Хотя она не слышала Каллас, но встречалась с ней в Москве и Париже и училась у неё по записям. Главное для неё то, что Каллас была не просто вокалистом, но и музыкантом, для которого спеть ноты – далеко не всё”.
* * *
6 октября по дороге из Сан-Франциско Образцова примет участие в марафоне Метрополитен-Оперы по сбору средств на театр. Здесь – все: Нил Шикофф, Шерилл Милнс, Джером Хайнс и Пласидо Доминго, Элизабет Сёдерстрём с «Песней эхо» из репертуара Дженни Линд, Тереза Жилис-Гара с песней Шопена, Иляна Котрубаш с румынскими песнями и Хустино Диас с «Гранадой» под аккомпанемент Доминго-пианиста.
Сразу трое – американец Пол Плишка, швед Николай Гедда и финн Мартти Талвела – поют по-русски.
Под конец концерта Доминго вывел на сцену Левайна, сыгравшего регтайм Скотта Джоплина[14]. Образцова показалась здесь с ариями Сантуццы и Лауретты вместе с Джоан Дорнеман за роялем, с которой познакомилась в Сан-Франциско в 1975-м и запомнила: «пианистка-суфлёрша просто гениальная».
И – домой, в сплошь убранную красными флагами Москву. Здесь только что приняли новую Конституцию развитого социализма, вовсю готовятся праздновать 60-летие Великого Октября, Образцовой же предстоит визит «на Лубянку», в Комитет государственной безопасности.
Рудольф Нуреев годами добивался возможности выезда для своей матери, его «вторая мама» Армен Бали (Бальянц), доехав до Москвы, не имела связей для решения такого вопроса. В проблему посвятили Образцову в расчёте на её возможности. Она тут же увидела их границы.
Кто принял её в КГБ? Скорее всего, «специалист» по Нурееву, куратор творческой интеллигенции и непосредственно Большого театра генерал Филипп Денисович Бобков.
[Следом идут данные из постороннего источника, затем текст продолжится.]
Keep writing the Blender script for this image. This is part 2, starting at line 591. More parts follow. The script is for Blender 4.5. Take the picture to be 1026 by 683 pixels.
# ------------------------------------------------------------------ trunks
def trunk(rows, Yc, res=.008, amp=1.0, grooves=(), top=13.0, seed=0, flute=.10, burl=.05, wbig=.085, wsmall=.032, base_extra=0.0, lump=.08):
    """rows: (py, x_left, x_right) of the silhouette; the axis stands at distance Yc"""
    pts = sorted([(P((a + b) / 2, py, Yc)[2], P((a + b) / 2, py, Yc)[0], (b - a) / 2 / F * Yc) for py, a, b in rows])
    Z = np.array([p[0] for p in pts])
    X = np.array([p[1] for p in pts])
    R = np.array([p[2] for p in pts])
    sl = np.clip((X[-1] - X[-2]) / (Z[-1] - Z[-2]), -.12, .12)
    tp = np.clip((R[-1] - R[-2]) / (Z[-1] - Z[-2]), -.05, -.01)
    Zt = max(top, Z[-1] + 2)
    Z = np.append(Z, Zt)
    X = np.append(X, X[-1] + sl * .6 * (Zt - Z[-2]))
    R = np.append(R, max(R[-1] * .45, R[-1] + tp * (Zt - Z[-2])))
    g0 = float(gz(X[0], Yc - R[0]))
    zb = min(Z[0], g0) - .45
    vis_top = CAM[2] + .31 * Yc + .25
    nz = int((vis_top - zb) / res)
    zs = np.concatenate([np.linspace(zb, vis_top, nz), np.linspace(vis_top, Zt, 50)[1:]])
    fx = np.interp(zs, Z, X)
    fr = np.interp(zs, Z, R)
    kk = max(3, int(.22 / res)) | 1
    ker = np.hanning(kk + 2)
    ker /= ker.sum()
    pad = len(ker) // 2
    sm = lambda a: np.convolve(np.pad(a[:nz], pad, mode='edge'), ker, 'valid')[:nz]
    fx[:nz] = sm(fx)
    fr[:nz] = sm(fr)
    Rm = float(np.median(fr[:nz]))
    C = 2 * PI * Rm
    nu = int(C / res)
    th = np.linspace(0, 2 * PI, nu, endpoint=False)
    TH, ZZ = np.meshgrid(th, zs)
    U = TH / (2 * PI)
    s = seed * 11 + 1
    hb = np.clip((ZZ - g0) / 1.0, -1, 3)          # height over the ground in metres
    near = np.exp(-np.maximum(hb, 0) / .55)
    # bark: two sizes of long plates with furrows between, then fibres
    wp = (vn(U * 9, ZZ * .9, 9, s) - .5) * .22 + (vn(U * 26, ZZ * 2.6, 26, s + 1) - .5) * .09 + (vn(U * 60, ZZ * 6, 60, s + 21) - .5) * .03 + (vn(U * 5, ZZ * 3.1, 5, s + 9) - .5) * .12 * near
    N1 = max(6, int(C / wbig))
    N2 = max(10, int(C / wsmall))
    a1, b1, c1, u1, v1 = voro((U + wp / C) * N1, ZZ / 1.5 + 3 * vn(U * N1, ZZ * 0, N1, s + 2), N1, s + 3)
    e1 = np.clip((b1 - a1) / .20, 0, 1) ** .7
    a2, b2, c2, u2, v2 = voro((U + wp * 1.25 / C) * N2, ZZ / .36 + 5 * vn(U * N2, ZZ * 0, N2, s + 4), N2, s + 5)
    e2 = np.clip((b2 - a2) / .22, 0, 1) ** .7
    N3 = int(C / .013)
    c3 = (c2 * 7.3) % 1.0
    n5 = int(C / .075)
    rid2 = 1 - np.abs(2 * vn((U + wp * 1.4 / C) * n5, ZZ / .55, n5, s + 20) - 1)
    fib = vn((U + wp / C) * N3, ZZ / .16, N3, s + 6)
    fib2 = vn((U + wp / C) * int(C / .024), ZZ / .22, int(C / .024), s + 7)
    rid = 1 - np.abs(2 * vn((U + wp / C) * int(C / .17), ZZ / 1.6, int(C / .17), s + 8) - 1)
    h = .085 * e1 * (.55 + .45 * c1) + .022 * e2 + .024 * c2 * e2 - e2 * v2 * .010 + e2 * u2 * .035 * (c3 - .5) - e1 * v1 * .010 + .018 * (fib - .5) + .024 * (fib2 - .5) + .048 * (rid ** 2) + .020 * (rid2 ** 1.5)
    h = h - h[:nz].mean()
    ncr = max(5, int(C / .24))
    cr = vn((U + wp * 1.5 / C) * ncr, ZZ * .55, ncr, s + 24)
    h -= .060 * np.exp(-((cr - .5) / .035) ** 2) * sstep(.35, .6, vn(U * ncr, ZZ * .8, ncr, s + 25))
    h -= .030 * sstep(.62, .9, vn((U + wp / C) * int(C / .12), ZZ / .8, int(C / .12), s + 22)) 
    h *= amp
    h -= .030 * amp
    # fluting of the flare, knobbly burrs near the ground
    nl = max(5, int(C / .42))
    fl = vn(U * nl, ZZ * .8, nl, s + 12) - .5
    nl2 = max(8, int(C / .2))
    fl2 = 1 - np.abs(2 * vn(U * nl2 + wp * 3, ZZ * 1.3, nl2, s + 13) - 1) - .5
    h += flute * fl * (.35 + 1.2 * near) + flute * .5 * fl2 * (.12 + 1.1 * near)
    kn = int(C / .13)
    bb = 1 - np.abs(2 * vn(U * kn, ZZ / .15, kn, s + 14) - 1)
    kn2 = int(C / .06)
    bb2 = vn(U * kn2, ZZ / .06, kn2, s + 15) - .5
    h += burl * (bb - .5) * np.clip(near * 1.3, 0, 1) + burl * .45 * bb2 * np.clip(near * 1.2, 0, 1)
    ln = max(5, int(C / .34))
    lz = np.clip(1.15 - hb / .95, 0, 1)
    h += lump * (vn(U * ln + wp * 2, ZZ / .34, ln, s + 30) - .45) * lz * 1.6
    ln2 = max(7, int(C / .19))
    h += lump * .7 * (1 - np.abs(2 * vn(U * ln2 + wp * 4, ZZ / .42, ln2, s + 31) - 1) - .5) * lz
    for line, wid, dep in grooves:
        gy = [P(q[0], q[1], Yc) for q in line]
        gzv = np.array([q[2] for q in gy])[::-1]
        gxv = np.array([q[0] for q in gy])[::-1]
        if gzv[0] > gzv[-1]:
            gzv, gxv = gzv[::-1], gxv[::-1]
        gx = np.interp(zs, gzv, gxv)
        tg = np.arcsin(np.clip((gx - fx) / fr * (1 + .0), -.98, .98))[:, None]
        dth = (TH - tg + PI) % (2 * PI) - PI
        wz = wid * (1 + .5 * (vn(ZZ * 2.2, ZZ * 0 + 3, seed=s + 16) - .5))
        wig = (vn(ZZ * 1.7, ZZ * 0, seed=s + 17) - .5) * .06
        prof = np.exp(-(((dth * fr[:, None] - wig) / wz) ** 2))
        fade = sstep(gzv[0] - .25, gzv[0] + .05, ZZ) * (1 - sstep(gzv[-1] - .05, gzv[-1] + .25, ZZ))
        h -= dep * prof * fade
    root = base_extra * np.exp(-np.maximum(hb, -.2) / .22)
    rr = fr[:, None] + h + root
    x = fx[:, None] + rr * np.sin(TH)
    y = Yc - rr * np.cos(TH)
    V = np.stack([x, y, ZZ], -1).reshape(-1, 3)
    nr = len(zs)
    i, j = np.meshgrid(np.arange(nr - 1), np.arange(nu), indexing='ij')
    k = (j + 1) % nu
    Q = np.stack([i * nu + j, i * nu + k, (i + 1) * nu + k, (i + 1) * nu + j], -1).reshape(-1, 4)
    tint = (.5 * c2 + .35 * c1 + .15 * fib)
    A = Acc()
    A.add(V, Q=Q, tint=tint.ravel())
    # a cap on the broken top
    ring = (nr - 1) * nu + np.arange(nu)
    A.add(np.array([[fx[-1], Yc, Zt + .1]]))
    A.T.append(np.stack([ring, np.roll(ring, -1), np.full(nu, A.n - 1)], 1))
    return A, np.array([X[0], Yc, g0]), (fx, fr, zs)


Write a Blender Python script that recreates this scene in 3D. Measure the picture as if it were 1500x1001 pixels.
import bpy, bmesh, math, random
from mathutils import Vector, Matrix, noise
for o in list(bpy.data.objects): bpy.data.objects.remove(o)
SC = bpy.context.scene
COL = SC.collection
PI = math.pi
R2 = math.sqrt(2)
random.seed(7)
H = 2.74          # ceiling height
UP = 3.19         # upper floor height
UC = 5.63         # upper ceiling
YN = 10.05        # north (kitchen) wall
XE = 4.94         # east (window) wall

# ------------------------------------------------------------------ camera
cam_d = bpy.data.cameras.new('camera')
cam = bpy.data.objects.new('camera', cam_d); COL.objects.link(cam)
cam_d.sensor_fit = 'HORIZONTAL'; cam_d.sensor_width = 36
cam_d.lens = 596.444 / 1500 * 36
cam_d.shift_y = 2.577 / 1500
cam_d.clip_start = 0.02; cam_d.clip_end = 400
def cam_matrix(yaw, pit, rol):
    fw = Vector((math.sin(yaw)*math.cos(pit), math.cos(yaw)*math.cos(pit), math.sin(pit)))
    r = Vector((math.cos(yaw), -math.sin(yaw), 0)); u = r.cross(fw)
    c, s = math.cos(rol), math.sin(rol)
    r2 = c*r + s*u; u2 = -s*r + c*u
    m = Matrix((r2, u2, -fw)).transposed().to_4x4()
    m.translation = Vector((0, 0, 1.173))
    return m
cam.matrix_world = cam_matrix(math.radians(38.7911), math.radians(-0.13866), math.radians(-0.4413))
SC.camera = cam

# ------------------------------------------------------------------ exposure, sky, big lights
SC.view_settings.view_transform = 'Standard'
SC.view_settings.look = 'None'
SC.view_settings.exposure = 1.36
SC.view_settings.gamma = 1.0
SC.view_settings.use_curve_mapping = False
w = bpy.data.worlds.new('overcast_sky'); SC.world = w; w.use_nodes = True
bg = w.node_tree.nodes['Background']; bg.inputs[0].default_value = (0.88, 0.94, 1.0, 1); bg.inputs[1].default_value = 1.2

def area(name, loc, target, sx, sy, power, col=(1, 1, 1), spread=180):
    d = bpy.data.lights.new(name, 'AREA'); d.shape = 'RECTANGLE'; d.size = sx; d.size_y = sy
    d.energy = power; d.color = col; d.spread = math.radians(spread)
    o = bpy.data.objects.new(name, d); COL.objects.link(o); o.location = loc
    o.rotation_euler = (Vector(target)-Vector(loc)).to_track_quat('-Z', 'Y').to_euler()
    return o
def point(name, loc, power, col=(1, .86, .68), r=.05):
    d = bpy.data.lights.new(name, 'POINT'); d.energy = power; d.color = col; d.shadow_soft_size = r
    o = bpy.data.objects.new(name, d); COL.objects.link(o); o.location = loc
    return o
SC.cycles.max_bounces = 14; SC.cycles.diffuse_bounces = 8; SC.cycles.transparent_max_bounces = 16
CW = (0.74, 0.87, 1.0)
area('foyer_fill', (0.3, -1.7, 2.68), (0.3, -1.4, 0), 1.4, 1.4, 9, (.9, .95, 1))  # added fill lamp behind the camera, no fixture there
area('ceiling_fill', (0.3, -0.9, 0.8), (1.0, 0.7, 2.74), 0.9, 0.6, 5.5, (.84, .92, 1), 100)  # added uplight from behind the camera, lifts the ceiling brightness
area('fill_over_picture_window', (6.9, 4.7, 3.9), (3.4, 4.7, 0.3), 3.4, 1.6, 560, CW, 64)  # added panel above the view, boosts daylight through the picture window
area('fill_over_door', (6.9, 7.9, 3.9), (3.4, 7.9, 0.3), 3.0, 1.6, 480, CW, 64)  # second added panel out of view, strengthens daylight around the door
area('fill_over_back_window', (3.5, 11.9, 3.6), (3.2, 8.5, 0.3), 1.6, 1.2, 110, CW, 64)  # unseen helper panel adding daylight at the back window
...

Там она и познакомилась со стандартной формулой вежливого отказа от властей – услышала ласково-участливый совет «заниматься своим делом».
Общение с Нуреевым и хлопоты в его интересах не имели для неё каких-либо неприятных последствий. При этом в августе 1979-го она не смогла поехать на шесть спектаклей «Аиды» на Арена ди Верона именно потому, что они шли в рамках фестиваля с участием Нуреева: посольство СССР в Италии через МИД дало рекомендацию не допустить советских артистов до мероприятия, и Минкульт не имел возможности ослушаться. А уже в 1982-м Большой театр спокойно гастролировал в Афинах в рамках фестиваля «Аттика», в котором также участвовал Нуреев.